Le lo, le gbesa, le nuko ou même le nuyi sont partout présents dans la vie quotidienne actuelle dans le golfe du Bénin, même dans les zones urbaines moyennement occidentalisées. Les écrits en français y abondent de traductions, de paraphrases ou d’inventions. Les hommes politiques ont parfois gardé la tradition des noms forts et la représentation picturale d’un symbole traduisant, illustrant ou diffusant leur programme ou l’importance du pouvoir qu’ils ont ou pensent avoir. Ainsi le président béninois Kérékou avait comme emblème un caméléon vert sur une branche fragile et comme devise : » La branche ne se cassera pas dans les bras du caméléon « .
Pour en revenir aux objets-sentences, ils sont le fait d’artisans du Bénin ou du Nigeria qui traduisent par l’écriture et le dessin les parémies de cet univers, ou qui en inventent simplement de nouvelles à partir d’intentions ou d’inspirations religieuses, identitaires, snob voire politiques. Dans la mesure où il n’y a aucun recueil authentique des parémies locales, il est difficile de savoir si la parémie en français est une simple traduction de la littérature orale, une paraphrase d’une parémie française que l’artiste s’est approprié, qu’il s’est assimilé avant de la rendre dans sa langue, dans son français. De plus, la culture judéo-chrétienne a influencé le Golfe du Bénin qu’elle a fortement marquée. Enfin, l’artisan sait depuis longtemps déjà que l’exotisme rapporte, que le yovo et l’akowé ne demandent que de l’authentique et qu’on peut faire habiller la couleur authentique à n’importe quelle » bâtardise » sans qu’il s’en rende compte.
En définitive, les peintres, fabricants d’enseignes, calligraphes, sculpteurs sur bois, dessinateurs ou forgerons sont en situation de diglossie. Ils puisent leur inspiration de cette ambivalence. Les degrés que peut revêtir celle-ci sont fonction de l’histoire personnelle de chacun.
La parémie faisant partie intégrante de la vie culturelle et morale des peuples kwa, on ne peut l’aborder, même en français, sans clarifier au préalable la question de leur langue. Après quoi, on pourrait approfondir les objets-sentences qui sont les figures ou les compositions réalisées sur métal peint et munies d’une phrase à vocation parémique que nous remarquons chez la plupart des zemijan et dont nous avons donné quelques exemples au début.
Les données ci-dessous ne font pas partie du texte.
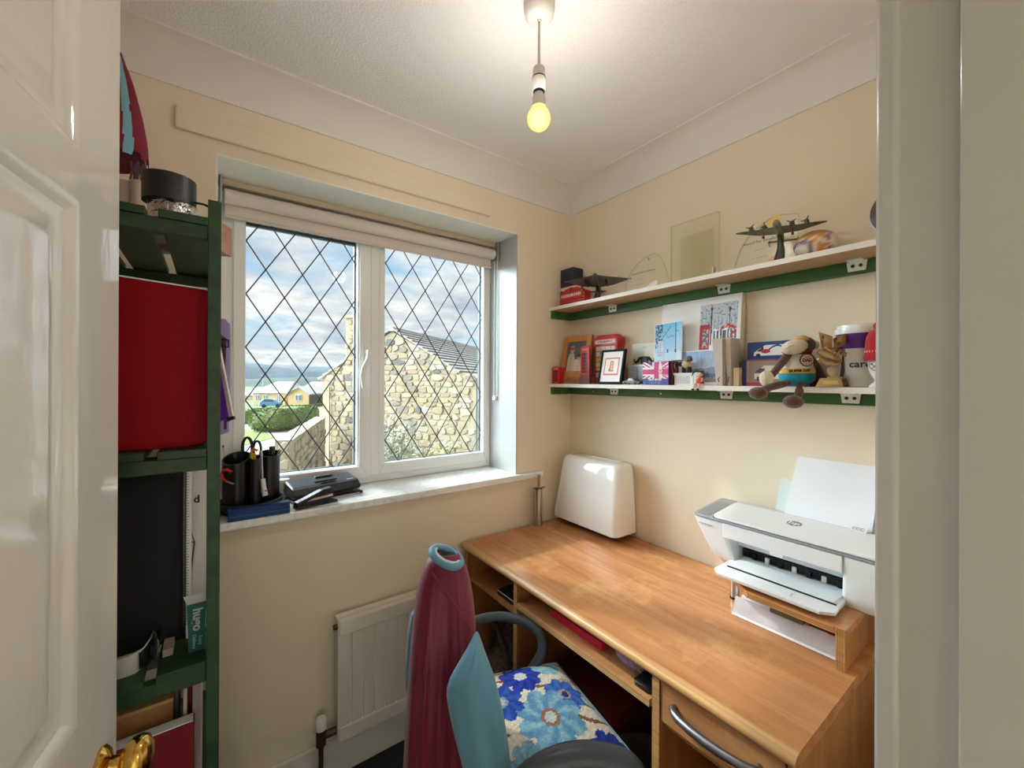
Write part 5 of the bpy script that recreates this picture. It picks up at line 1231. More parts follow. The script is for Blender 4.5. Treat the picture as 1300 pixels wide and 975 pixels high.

A deux appréhensions près : ou le dessin n’est que le support de la parémie, ou au contraire, la parémie est un prétexte au dessin qui devient ainsi la motivation principale de l’artisan.
L’analyse des supports, des techniques, des couleurs, des formes et proportions, des calligraphies du texte, des colorations et formes du texte à l’intérieur du dessin (proportions de couleur et de dimension), des écritures (style) et des langues, permet de dégager deux hypothèses qui ne s’excluent pas forcément. La première est de supposer que nos artisans sont propres inventeurs de leurs sentences qu’ils expriment difficilement du fait qu’ils sont au premier degré de la langue française. La seconde est qu’ils essaient de traduire en français et en images des pensées qui leur sont proches et qu’ils illustrent par des dessins, conscients de leur propre difficulté à communiquer.
Quant aux thèmes ou intentions, ils varient, comme le montre notre corpus, même si beaucoup de parémies sont didactiques. Même s’il est difficile d’inventer un sens à la plupart d’entre elles, comme cette dernière que seul le conducteur du zemijan qui la porte pouvait interpréter : 30 X 30 = 1, traduction selon lui du fon : » azan gban gban donu gban gbe dokpo je na kpe ! » dont nous serions heureux d’avoir une traduction française du lecteur.